ドーンレイ原子力発電所サイト(閉鎖済み)
©Dounreay Site Restoration Ltd (DSRL)

英原子力規制庁(ONR)はこのほど、気候変動の影響に対する取組みとレジリエンスの評価を行うため、主任原子力検査官(Chief Nuclear Inspector, CNI)による検査対象として5原子力施設を選定した。

主任原子力検査官が特定するテーマ別検査は、2017年に導入され、日常的な規制の検査活動よりも戦略的、またはより広範な規制事項を検査する。検査が重要な問題への認識を高め、原子力産業のみならず広範な公衆に対してONRの規制業務の重要性をアピールすることを目的としている。

ONR36日付発表によると、選定された5施設は、ヘイシャムB原子力発電所、サイズウェルB原子力発電所、セラフィールド施設(閉鎖炉や再処理施設等)、ドーンレイ原子力発電所(閉鎖炉)、核兵器施設(オルダーマストンとバーグフィールド)。

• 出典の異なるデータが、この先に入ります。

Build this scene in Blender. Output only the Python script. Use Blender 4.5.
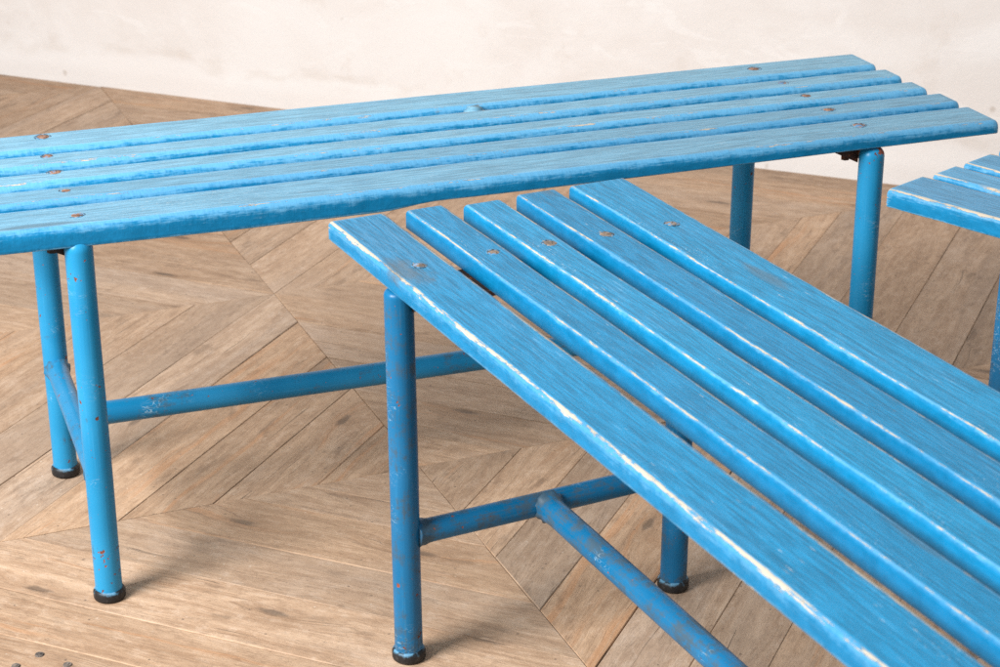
import bpy, bmesh, math, random
from mathutils import Vector, Matrix, noise as mn

S = bpy.context.scene
for o in list(bpy.data.objects):
    bpy.data.objects.remove(o)
C = S.collection
R = math.radians
random.seed(7)

# ---------------------------------------------------------------- camera
cd = bpy.data.cameras.new('camera')
cam = bpy.data.objects.new('camera', cd)
C.objects.link(cam)
cam.location = (0, 0, 1.1483)
cam.rotation_euler = (R(90 - 22.509), R(0.05), 0)
cd.sensor_width = 36
cd.lens = 71.71
cd.clip_start = 0.02
cd.clip_end = 200
cd.dof.use_dof = True
cd.dof.focus_distance = 2.25
cd.dof.aperture_fstop = 13
S.camera = cam

# ---------------------------------------------------------------- light
S.cycles.use_denoising = False        # the remaining sampling noise stands for the camera's own grain
S.view_settings.view_transform = 'Standard'
S.view_settings.look = 'None'
S.view_settings.exposure = 0.0
S.view_settings.gamma = 1
w = bpy.data.worlds.new('World')
S.world = w
w.use_nodes = True
wb = w.node_tree.nodes['Background']
wb.inputs[0].default_value = (1.0, 0.985, 0.97, 1)
wb.inputs[1].default_value = 0.72
# added world fill, graded: brighter from front left and above, dim to the right
_n, _l = w.node_tree.nodes, w.node_tree.links
_tc = _n.new('ShaderNodeTexCoord')
_dot = _n.new('ShaderNodeVectorMath')
_dot.operation = 'DOT_PRODUCT'
_dot.inputs[1].default_value = Vector((-0.52, -0.78, 0.52)).normalized()
_l.new(_tc.outputs['Generated'], _dot.inputs[0])
_mr = _n.new('ShaderNodeMapRange')
for _i, _v in ((1, -0.75), (2, 0.85), (3, 0.16), (4, 1.0)):
    _mr.inputs[_i].default_value = _v
_l.new(_dot.outputs['Value'], _mr.inputs[0])
_mx = _n.new('ShaderNodeMix')
_mx.data_type = 'RGBA'
_mx.inputs[6].default_value = (0, 0, 0, 1)
_mx.inputs[7].default_value = (1.0, 0.985, 0.97, 1)
_l.new(_mr.outputs[0], _mx.inputs[0])
_l.new(_mx.outputs[2], wb.inputs[0])


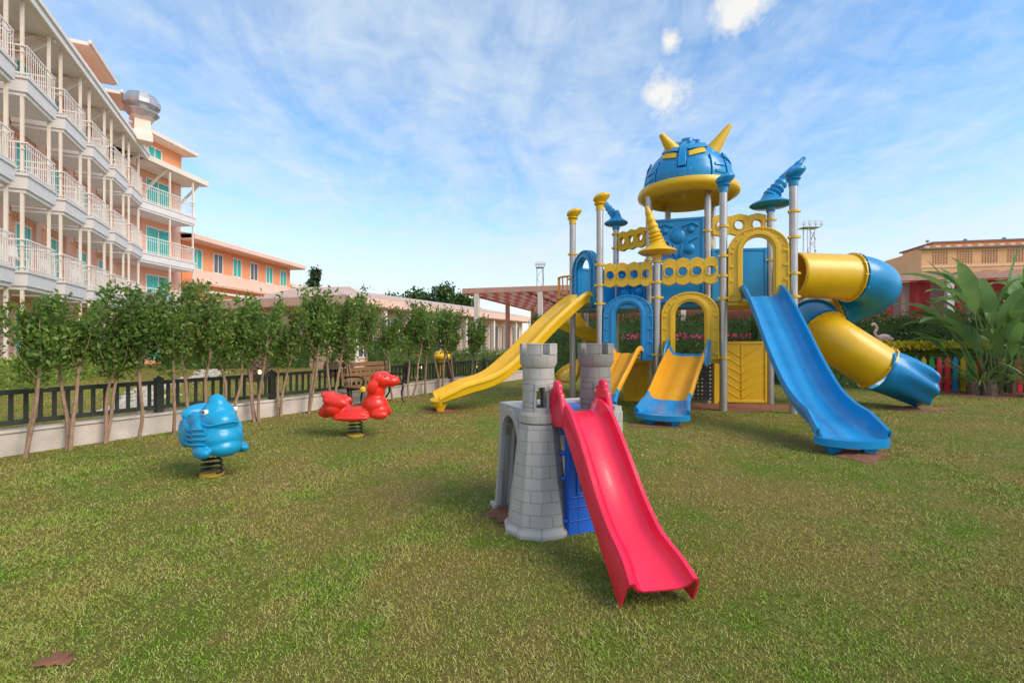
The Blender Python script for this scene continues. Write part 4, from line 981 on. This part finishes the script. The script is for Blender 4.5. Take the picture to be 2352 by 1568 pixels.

これらは、運転寿命、安全性の重要度、知見の獲得の機会などの観点から選択されたという。

検査は4月から12月の間に行われ、検査完了後に報告書が公表される。

ONRのテーマ別検査チームは、英国環境庁(EA)、ウェールズ自然保護機関(NRW)、スコットランド環境保護庁(SEPA)と定期的に連絡を取るほか、海外の原子力規制当局とも本テーマへの取組みについて対話を続けている。

ONR2月、フランスの原子力安全規制当局(ASN)、オランダ原子力安全・放射線防護庁(ANVS)、ベルギー連邦原子力規制局(FANC)など各国規制当局と、気候変動が原子力部門に及ぼす影響について協議した

ONRは「4か国の環境面での類似性を考慮すると、気候変動の潜在的な影響への各国の準備の成熟度を比較し、規制のアプローチを共有することは大きな意味がある」「原子力施設のライフサイクルの各段階で気候変動に直面する際に効果的な規制を行い、原子力産業をその潜在的な悪影響から保護するため、国内ならびに国際的なガイダンス、基準、および良好事例との整合が不可欠である」とし、各規制当局が気候変動の影響に備えるための知見を共有、協力する国際的なネットワークを拡大することの意義を強調した。